Bear No. 104 even made the movies - featured prominently in a National Audubon documentary, "Grizzly & Man: Uneasy Truce," narrated by Robert Redford, in 1988.

The odds caught up with No. 104 in 2001. She was caught on a bridge over the North Fork River when a truck came by. With nowhere to go, she was struck and killed. Her last cub disappeared into the woods, only to meet a bad end. Tourists at the nearby Pahaska Teepee Resort area turned the cub into a "fed bear" and it was shot a couple of years later.

"Bear 104 was atypical," in that she was extremely tolerant of people but never got too close, Bruscino said.

Today, visitors to the Draper Museum of Natural History at the Buffalo Bill Historical Center in Cody can see bear No. 104 in a diorama. Chuck Preston, the curator and director of the Draper Museum, said it was "bittersweet" when the museum was looking for a new grizzly bear specimen, and they learned that No. 104 was dead and therefore available.

"She continues to be in the public eye," Preston said. "To this day, we continue to get phone calls and e-mails about Bear 104, that people took her picture 10 years ago."

Bear No. 104 had lived for 19 years at boundary between nature and people, Preston said.

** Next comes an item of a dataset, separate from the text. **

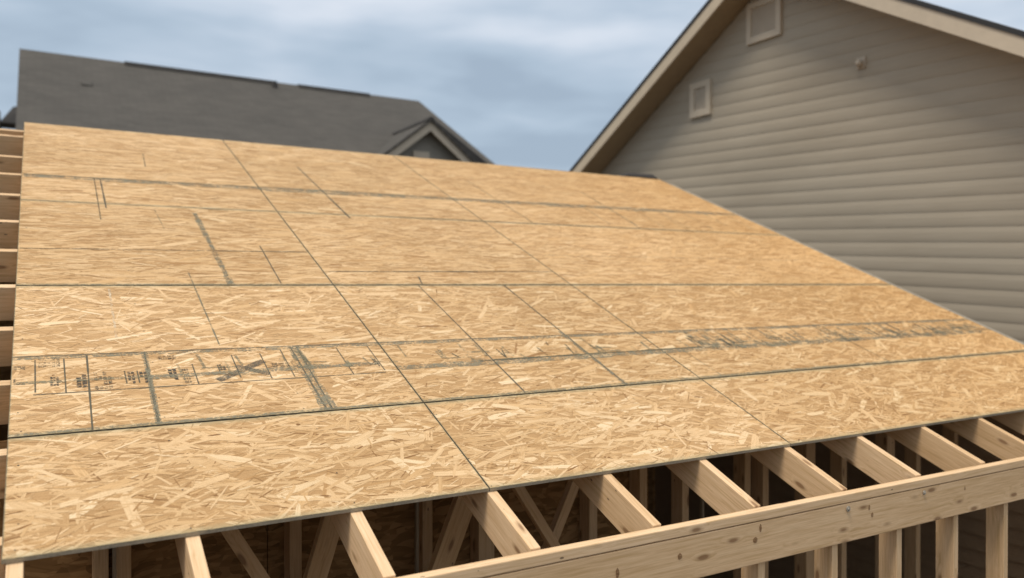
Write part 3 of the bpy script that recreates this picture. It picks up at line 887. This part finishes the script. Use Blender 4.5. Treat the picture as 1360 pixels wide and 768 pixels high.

"She's something of a bear parable, representing that uneasy balance," he said.

Since grizzly bears were removed from protection of the federal Endangered Species Act on May 1, Bruscino and his counterparts in Yellowstone and Grand Teton national parks, Idaho and Montana have been responsible for the bears and any human/bear conflicts that arise.

"I'm incredibly encouraged by the increased public awareness of bears and how to safely live and recreate in bear country," Bruscino said. "It has increased dramatically over the past 15 years."

Wyoming has most of the grizzly bears and habitat in which the bears can expand, and thanks to long-term education efforts, Wyoming has a more fully developed education program that has reached children and adults alike. The "Bear Wise" program has saturated communities east and south of Yellowstone, with literature and programs about how to be "bear wise" at home, work and play.

Bruscino and his bear team members usually try to give a bear at least one chance when it gets in trouble - unless it becomes food-conditioned as a young and impressionable sub-adult. Moving such a bear into the backcountry doesn't do any good, Bruscino said. He or she just comes back to get in trouble again.

Bruscino said he tries to look at the cause and severity of bear/human conflict, as well as the animal's age, sex, history, relative value to the population and health. Females are considered more valuable than males, for

example. A raided bird feeder might mean just putting the feeder away, while a bear that breaks into a building is a more serious situation.

There are few alternatives to killing a repeat offender. Zoos don't want or need more bears, preferring zoo-born cubs to wild and more unpredictable bears.